Problem: What are the lines from the one with "Model this scene" through the one with "PI = math.pi", inclusive? Output them exactly, and leave out the pictures.
### Provided records ###
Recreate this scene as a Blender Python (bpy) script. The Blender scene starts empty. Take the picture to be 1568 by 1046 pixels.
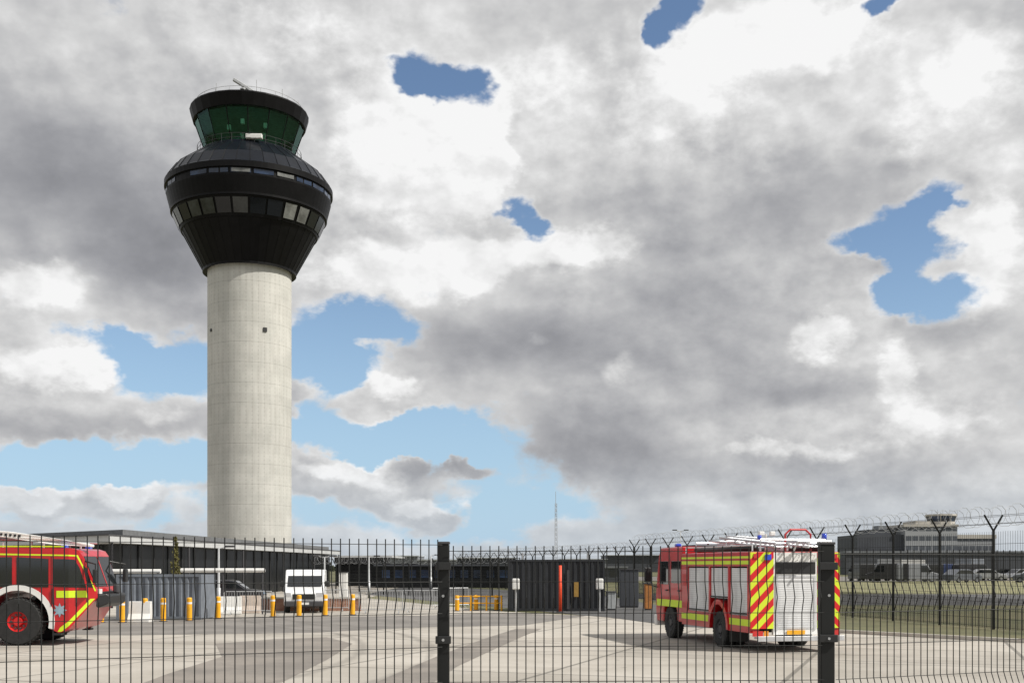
###
### Provided records ###
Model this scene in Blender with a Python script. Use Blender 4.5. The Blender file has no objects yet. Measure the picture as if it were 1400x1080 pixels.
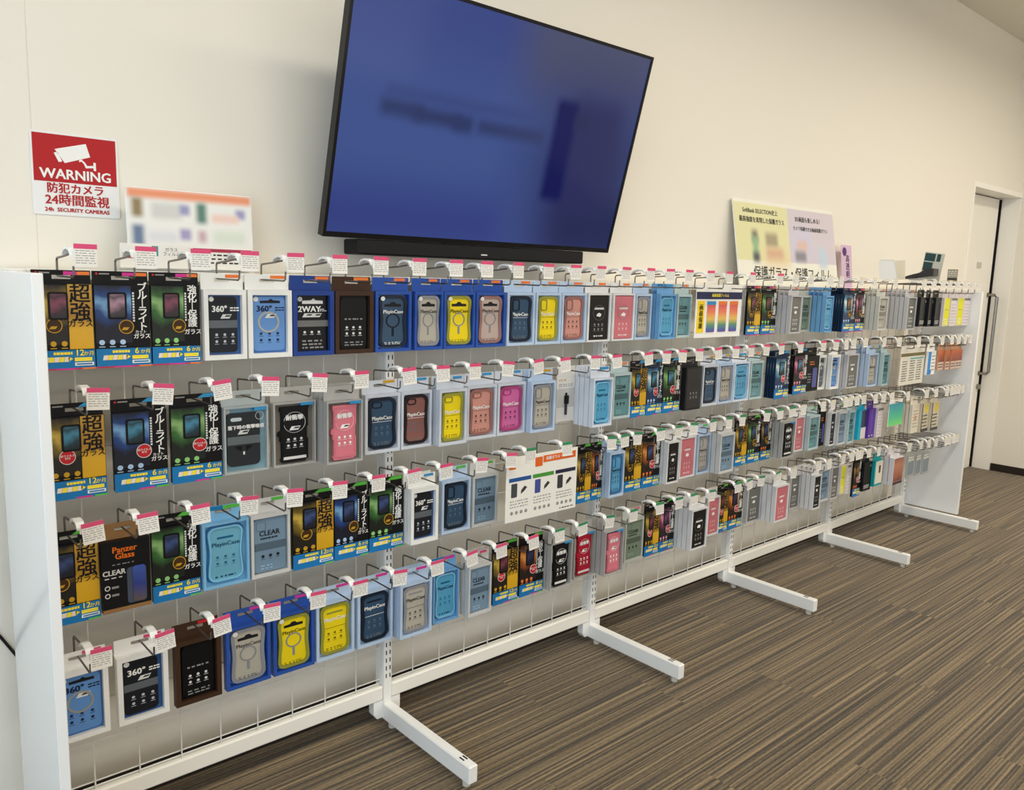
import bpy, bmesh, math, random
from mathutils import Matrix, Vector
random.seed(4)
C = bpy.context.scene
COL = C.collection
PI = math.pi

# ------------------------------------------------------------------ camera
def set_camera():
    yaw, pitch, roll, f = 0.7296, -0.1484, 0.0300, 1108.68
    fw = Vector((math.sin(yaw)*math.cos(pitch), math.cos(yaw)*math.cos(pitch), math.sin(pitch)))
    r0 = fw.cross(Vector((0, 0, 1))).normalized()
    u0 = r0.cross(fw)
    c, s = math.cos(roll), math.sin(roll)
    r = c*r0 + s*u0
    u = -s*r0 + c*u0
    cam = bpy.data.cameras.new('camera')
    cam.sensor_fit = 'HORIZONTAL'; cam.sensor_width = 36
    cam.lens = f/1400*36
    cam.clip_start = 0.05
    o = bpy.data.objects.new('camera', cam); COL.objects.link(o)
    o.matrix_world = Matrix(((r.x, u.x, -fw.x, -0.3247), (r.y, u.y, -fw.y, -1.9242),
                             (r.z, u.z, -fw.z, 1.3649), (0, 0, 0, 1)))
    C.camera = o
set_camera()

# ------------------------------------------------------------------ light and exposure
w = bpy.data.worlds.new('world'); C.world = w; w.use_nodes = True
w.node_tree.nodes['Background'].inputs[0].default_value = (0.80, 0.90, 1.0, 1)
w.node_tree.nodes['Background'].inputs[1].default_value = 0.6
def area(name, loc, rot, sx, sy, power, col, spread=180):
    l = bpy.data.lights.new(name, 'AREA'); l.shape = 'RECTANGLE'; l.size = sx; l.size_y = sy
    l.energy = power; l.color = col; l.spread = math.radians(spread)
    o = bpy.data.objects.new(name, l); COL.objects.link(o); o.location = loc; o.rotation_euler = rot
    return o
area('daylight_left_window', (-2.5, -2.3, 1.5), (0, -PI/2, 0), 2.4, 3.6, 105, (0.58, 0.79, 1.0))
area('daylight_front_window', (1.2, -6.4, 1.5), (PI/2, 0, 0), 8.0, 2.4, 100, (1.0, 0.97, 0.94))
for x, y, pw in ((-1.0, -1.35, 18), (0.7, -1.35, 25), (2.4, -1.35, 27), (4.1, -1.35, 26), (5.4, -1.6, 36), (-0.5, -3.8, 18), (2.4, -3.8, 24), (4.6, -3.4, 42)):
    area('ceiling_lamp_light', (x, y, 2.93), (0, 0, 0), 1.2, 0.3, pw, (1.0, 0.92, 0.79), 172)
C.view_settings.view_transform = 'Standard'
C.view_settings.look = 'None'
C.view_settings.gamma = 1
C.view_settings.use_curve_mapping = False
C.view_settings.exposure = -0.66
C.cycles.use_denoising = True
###
Completed task:
Model this scene in Blender with a Python script. Use Blender 4.5. The Blender file has no objects yet. Measure the picture as if it were 1400x1080 pixels.
import bpy, bmesh, math, random
from mathutils import Matrix, Vector
random.seed(4)
C = bpy.context.scene
COL = C.collection
PI = math.pi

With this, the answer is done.